SOURCE DATA:

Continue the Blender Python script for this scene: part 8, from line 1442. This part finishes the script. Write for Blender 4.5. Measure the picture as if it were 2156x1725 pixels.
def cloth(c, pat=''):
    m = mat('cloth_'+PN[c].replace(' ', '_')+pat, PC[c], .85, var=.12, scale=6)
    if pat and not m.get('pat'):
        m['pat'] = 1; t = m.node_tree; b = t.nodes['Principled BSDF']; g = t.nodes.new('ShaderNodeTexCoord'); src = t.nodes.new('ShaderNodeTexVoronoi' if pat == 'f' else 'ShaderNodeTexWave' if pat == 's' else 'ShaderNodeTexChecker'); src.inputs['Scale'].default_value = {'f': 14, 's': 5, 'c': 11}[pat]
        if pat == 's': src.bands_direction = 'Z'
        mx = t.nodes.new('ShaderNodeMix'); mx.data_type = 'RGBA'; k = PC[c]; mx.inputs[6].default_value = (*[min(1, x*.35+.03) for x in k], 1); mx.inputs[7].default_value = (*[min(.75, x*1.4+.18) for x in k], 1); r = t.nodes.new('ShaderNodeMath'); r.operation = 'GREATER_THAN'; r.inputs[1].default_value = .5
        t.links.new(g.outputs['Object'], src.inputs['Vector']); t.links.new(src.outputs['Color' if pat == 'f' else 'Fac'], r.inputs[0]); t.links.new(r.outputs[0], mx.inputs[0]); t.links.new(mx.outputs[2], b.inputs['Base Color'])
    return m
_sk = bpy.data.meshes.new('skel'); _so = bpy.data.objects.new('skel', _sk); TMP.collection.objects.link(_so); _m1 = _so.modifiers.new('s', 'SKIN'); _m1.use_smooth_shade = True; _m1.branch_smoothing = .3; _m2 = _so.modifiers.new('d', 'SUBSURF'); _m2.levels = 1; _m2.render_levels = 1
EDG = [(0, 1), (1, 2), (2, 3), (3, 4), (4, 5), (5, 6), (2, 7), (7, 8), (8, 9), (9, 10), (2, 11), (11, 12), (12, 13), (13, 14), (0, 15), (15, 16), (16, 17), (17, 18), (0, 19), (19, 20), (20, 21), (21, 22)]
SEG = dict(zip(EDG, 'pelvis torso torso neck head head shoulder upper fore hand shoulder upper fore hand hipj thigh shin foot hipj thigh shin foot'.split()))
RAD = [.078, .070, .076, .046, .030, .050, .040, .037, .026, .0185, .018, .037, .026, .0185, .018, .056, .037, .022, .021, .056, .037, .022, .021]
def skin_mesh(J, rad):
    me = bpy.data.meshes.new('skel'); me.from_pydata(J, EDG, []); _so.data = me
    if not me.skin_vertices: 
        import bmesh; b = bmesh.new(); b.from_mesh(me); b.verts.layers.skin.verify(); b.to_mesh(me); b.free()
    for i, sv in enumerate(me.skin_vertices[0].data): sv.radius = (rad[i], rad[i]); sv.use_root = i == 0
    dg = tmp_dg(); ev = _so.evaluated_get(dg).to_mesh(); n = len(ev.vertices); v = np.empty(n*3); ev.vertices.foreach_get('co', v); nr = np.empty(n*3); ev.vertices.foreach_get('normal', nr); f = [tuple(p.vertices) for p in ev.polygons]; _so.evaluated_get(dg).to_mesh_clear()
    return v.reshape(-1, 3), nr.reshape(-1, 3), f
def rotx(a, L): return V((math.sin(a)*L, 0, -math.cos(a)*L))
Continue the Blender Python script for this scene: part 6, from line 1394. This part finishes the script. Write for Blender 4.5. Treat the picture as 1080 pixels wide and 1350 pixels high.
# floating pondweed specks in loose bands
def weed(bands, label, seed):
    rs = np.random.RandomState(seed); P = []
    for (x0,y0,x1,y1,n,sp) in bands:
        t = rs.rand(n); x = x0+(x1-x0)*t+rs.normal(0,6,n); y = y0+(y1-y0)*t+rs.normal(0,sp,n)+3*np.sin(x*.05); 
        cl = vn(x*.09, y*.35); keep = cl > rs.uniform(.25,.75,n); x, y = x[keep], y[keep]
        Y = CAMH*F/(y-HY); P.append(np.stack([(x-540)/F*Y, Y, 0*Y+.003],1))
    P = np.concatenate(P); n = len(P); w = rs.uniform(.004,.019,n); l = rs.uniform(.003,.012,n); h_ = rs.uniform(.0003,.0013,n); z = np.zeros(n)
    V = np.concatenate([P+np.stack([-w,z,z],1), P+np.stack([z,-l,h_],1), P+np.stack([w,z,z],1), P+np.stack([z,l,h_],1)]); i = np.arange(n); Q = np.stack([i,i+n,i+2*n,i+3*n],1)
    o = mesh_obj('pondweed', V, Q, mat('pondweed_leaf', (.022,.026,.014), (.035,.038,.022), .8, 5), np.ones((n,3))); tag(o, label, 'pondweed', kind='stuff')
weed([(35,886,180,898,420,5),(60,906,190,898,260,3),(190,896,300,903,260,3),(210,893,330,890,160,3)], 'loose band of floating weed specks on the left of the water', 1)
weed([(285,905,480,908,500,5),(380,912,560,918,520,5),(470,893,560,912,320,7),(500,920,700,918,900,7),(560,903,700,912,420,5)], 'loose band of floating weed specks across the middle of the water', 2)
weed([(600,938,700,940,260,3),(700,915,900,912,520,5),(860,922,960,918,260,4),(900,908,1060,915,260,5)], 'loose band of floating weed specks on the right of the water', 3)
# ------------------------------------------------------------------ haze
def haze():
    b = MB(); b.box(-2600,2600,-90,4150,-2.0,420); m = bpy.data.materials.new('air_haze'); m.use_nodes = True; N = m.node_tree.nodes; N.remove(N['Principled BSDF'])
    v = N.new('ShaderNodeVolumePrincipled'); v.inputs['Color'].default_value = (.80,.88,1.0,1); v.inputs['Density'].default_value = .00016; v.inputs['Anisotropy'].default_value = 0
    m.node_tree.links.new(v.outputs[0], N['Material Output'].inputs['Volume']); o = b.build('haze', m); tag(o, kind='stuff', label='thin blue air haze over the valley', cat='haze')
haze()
* * *
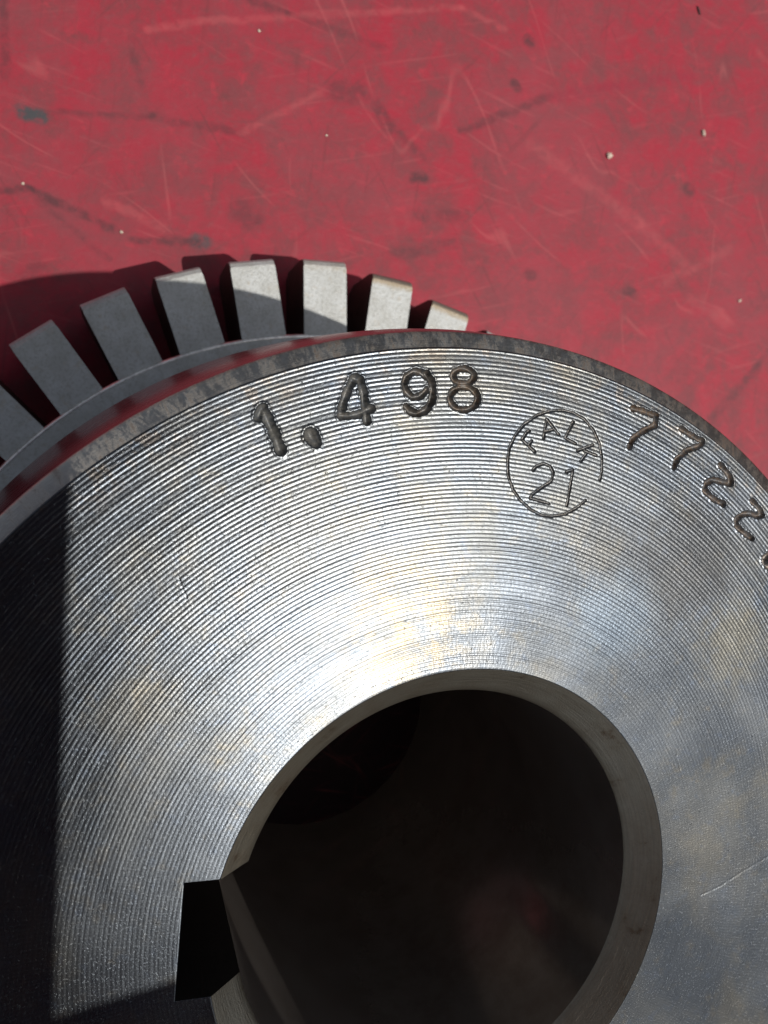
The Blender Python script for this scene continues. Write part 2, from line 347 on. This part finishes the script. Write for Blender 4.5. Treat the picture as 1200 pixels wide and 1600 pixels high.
---
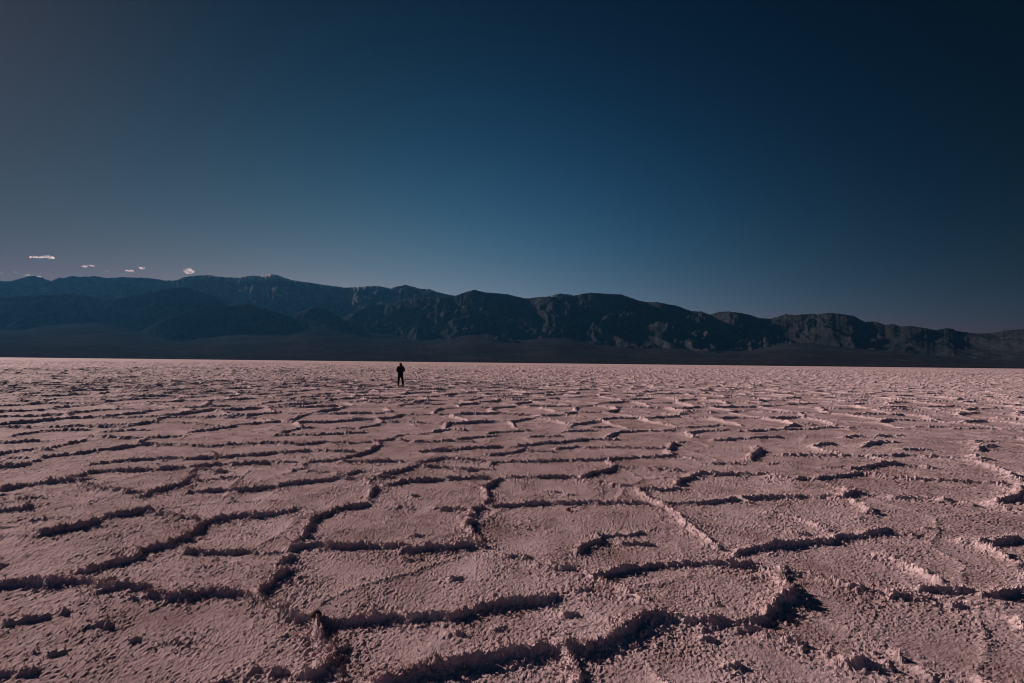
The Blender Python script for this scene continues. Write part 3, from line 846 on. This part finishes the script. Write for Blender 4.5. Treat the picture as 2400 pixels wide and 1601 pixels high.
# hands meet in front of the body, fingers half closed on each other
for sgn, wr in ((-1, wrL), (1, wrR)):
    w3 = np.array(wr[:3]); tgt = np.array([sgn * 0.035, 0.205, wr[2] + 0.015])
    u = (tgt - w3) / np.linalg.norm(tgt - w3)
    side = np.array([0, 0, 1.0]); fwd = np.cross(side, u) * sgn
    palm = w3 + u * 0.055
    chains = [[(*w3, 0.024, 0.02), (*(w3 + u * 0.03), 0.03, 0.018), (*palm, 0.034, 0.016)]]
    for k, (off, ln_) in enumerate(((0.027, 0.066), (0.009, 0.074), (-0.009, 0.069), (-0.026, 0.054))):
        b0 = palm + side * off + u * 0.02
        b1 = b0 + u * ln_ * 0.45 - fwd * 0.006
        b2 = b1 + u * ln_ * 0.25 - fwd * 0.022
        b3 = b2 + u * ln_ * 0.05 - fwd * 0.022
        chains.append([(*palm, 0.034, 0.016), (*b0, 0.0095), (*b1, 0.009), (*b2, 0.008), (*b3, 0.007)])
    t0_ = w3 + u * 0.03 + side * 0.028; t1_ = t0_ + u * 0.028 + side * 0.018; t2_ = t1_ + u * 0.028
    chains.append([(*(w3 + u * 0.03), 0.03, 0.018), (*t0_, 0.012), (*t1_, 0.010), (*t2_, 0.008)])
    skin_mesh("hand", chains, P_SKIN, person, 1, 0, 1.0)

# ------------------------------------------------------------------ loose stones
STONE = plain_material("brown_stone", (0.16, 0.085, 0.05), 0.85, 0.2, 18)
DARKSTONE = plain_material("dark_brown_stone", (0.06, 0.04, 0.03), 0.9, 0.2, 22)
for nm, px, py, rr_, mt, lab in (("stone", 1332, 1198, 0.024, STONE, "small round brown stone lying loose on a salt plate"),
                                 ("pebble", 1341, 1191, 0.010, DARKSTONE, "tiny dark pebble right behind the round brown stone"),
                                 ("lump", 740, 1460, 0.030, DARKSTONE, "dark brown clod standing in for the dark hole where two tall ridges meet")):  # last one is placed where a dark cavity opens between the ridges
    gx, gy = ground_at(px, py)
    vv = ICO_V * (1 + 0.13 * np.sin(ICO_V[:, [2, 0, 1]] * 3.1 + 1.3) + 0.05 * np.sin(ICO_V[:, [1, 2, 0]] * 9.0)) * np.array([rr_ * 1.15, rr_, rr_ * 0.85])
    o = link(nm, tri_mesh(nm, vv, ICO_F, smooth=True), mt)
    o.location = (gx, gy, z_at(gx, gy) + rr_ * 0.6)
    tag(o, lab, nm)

REQUIREMENTS:
Write out exactly the lines from the one with "1601 pixels high." through the one with "person, 1, 0, 1.0)", including both, and no others.

ANSWER TO THIS EXERCISE:
The Blender Python script for this scene continues. Write part 3, from line 846 on. This part finishes the script. Write for Blender 4.5. Treat the picture as 2400 pixels wide and 1601 pixels high.
# hands meet in front of the body, fingers half closed on each other
for sgn, wr in ((-1, wrL), (1, wrR)):
    w3 = np.array(wr[:3]); tgt = np.array([sgn * 0.035, 0.205, wr[2] + 0.015])
    u = (tgt - w3) / np.linalg.norm(tgt - w3)
    side = np.array([0, 0, 1.0]); fwd = np.cross(side, u) * sgn
    palm = w3 + u * 0.055
    chains = [[(*w3, 0.024, 0.02), (*(w3 + u * 0.03), 0.03, 0.018), (*palm, 0.034, 0.016)]]
    for k, (off, ln_) in enumerate(((0.027, 0.066), (0.009, 0.074), (-0.009, 0.069), (-0.026, 0.054))):
        b0 = palm + side * off + u * 0.02
        b1 = b0 + u * ln_ * 0.45 - fwd * 0.006
        b2 = b1 + u * ln_ * 0.25 - fwd * 0.022
        b3 = b2 + u * ln_ * 0.05 - fwd * 0.022
        chains.append([(*palm, 0.034, 0.016), (*b0, 0.0095), (*b1, 0.009), (*b2, 0.008), (*b3, 0.007)])
    t0_ = w3 + u * 0.03 + side * 0.028; t1_ = t0_ + u * 0.028 + side * 0.018; t2_ = t1_ + u * 0.028
    chains.append([(*(w3 + u * 0.03), 0.03, 0.018), (*t0_, 0.012), (*t1_, 0.010), (*t2_, 0.008)])
    skin_mesh("hand", chains, P_SKIN, person, 1, 0, 1.0)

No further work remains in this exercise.